What you have to do
Sift the listing for lines that hold the string "from" and pull them out.

Recorded data

------------------------------------

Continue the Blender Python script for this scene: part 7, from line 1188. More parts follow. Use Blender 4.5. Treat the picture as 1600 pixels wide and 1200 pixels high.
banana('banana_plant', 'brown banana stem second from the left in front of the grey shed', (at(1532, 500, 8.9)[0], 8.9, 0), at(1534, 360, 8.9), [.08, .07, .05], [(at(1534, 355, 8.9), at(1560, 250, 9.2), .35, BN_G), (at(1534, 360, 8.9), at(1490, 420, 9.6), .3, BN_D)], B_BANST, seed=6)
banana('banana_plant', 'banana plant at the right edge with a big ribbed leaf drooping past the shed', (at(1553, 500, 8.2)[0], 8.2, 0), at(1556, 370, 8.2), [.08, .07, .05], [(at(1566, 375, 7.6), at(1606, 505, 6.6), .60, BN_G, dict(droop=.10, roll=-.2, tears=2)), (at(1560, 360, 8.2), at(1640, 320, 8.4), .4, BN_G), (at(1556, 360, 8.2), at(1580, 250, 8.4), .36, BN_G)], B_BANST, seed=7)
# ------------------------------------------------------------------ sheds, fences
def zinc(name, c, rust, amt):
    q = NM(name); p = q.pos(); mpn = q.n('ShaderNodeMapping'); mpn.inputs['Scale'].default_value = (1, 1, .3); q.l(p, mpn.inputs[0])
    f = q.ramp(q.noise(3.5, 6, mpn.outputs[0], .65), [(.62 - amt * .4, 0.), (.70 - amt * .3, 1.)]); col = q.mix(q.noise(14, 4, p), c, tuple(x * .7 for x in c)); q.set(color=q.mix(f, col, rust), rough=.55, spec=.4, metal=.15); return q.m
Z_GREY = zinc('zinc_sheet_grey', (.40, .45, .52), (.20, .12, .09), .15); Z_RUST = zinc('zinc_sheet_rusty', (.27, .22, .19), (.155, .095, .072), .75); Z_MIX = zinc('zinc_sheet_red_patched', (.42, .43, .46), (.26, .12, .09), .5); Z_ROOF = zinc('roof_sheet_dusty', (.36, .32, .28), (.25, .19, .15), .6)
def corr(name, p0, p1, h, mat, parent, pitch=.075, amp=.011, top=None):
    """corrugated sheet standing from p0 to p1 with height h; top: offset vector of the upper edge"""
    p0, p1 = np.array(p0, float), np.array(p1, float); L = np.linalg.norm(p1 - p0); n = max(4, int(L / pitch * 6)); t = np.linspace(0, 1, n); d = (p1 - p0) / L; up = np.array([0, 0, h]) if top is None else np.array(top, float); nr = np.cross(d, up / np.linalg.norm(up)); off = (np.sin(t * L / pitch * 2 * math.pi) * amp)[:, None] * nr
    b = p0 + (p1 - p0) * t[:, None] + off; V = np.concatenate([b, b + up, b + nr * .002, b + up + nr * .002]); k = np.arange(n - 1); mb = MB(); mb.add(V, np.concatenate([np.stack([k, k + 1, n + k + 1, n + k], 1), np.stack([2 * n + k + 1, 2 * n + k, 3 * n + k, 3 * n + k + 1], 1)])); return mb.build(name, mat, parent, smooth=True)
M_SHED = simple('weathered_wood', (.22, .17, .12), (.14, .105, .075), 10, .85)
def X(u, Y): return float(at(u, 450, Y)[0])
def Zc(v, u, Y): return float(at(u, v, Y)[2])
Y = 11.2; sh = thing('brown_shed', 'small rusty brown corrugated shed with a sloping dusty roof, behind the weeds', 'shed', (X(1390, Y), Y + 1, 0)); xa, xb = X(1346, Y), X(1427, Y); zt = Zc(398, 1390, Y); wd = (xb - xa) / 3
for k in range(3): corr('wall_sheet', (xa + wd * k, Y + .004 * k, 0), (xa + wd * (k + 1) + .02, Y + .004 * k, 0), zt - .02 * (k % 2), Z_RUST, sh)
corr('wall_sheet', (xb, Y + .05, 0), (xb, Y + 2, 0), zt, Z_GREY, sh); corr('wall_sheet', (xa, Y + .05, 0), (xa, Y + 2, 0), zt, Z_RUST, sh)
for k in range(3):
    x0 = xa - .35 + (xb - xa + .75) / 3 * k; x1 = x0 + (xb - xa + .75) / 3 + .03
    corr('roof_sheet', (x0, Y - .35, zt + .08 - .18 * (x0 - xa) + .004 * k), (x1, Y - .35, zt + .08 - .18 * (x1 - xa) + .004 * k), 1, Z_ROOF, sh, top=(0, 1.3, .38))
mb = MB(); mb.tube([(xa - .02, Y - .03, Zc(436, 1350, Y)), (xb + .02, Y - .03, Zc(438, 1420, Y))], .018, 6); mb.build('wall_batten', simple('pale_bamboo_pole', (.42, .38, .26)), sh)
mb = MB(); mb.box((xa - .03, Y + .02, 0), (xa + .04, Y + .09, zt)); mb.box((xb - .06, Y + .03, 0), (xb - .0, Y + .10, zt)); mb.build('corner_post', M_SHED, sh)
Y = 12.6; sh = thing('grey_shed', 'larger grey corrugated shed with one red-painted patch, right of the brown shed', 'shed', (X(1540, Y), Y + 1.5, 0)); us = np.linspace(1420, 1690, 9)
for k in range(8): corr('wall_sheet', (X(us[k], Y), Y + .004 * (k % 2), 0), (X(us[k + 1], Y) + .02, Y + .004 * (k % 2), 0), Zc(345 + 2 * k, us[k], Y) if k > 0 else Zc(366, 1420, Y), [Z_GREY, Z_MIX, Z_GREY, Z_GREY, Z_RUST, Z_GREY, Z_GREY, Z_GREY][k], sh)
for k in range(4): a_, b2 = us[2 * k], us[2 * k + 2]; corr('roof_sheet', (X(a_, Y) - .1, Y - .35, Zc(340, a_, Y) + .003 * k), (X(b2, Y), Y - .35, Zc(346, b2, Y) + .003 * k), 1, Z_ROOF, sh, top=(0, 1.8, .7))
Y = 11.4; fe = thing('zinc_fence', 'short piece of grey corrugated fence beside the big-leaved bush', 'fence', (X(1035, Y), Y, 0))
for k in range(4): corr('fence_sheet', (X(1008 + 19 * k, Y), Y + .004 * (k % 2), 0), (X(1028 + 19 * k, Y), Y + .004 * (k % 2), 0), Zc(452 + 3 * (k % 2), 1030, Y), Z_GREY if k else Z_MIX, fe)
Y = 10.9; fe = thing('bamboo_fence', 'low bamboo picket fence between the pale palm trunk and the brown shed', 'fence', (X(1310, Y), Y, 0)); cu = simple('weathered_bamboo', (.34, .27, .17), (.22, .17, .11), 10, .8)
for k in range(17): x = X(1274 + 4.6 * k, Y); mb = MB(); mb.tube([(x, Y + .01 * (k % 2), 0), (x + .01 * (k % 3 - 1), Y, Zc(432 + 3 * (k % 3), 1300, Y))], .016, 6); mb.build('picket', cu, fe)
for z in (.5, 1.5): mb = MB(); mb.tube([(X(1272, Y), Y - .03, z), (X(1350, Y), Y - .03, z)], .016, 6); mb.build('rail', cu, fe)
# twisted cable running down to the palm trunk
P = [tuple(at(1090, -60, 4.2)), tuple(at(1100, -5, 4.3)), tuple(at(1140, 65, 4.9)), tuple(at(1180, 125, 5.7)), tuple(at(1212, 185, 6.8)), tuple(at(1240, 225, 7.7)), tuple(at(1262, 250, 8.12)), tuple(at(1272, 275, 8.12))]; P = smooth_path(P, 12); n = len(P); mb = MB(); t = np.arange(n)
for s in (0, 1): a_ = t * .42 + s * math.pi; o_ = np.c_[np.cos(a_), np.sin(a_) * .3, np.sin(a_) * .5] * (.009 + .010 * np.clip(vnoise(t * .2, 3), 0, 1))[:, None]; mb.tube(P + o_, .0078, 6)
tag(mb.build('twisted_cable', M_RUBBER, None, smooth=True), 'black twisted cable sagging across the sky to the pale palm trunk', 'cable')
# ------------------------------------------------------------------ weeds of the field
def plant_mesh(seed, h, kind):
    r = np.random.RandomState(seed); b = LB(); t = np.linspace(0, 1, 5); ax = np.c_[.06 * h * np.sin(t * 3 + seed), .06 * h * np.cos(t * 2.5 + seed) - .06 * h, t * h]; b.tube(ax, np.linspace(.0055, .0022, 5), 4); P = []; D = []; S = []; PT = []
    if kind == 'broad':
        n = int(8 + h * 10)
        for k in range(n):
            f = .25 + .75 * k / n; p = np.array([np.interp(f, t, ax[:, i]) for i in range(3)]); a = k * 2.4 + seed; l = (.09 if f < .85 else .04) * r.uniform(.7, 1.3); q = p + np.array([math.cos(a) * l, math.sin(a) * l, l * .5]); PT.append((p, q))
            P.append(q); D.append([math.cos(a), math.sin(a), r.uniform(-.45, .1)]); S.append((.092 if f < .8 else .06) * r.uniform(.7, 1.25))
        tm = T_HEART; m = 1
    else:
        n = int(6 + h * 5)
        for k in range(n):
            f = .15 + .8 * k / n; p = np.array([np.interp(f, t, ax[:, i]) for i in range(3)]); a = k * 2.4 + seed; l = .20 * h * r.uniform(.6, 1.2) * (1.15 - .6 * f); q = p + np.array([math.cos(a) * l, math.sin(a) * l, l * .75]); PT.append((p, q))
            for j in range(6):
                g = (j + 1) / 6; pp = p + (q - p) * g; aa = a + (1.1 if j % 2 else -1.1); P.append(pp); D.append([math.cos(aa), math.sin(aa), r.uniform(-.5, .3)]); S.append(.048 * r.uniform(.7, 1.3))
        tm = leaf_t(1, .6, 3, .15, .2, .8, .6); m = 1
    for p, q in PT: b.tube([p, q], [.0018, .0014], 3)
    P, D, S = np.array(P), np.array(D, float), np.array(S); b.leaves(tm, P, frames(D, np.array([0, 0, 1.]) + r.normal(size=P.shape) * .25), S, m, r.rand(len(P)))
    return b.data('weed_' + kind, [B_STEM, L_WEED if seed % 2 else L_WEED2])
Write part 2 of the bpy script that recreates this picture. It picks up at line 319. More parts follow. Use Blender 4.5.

------------------------------------

Reply
Continue the Blender Python script for this scene: part 7, from line 1188. More parts follow. Use Blender 4.5. Treat the picture as 1600 pixels wide and 1200 pixels high.
banana('banana_plant', 'brown banana stem second from the left in front of the grey shed', (at(1532, 500, 8.9)[0], 8.9, 0), at(1534, 360, 8.9), [.08, .07, .05], [(at(1534, 355, 8.9), at(1560, 250, 9.2), .35, BN_G), (at(1534, 360, 8.9), at(1490, 420, 9.6), .3, BN_D)], B_BANST, seed=6)
    """corrugated sheet standing from p0 to p1 with height h; top: offset vector of the upper edge"""